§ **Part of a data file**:
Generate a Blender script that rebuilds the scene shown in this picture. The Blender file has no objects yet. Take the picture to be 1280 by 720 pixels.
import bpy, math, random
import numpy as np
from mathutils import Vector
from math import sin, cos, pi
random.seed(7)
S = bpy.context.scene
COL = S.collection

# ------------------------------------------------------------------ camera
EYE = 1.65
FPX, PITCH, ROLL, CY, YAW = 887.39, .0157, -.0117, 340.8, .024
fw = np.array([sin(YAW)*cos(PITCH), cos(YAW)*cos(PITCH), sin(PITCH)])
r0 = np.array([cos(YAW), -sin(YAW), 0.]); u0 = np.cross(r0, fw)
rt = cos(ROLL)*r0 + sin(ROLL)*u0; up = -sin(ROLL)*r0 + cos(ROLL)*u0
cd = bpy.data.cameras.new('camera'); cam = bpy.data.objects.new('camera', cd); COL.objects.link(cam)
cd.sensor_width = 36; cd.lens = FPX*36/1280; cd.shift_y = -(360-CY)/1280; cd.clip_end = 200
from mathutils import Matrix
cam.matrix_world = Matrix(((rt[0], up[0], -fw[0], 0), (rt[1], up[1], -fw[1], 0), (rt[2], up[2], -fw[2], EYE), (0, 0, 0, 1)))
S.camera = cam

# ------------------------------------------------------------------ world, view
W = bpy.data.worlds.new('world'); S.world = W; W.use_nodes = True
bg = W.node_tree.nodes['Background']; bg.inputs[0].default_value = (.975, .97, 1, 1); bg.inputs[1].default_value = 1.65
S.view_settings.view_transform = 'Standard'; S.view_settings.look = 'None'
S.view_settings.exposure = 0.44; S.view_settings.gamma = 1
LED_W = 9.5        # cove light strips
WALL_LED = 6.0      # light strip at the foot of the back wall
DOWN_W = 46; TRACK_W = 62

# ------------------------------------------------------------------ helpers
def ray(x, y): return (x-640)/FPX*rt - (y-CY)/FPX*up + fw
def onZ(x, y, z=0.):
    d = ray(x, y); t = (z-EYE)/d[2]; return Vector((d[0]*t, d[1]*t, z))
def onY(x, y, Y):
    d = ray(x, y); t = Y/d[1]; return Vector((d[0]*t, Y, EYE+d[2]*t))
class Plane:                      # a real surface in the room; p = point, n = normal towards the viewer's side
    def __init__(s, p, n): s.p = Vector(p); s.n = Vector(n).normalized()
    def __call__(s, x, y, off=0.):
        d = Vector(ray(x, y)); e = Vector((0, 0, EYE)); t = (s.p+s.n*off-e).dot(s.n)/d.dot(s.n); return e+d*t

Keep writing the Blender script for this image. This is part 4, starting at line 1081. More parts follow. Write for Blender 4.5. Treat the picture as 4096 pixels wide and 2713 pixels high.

§ **PROBLEM**: Write down again the exact lines running from the beginning of the data to the line containing "COL = S.collection", with both ends included.

§ **FULL SOLUTION**:
Generate a Blender script that rebuilds the scene shown in this picture. The Blender file has no objects yet. Take the picture to be 1280 by 720 pixels.
import bpy, math, random
import numpy as np
from mathutils import Vector
from math import sin, cos, pi
random.seed(7)
S = bpy.context.scene
COL = S.collection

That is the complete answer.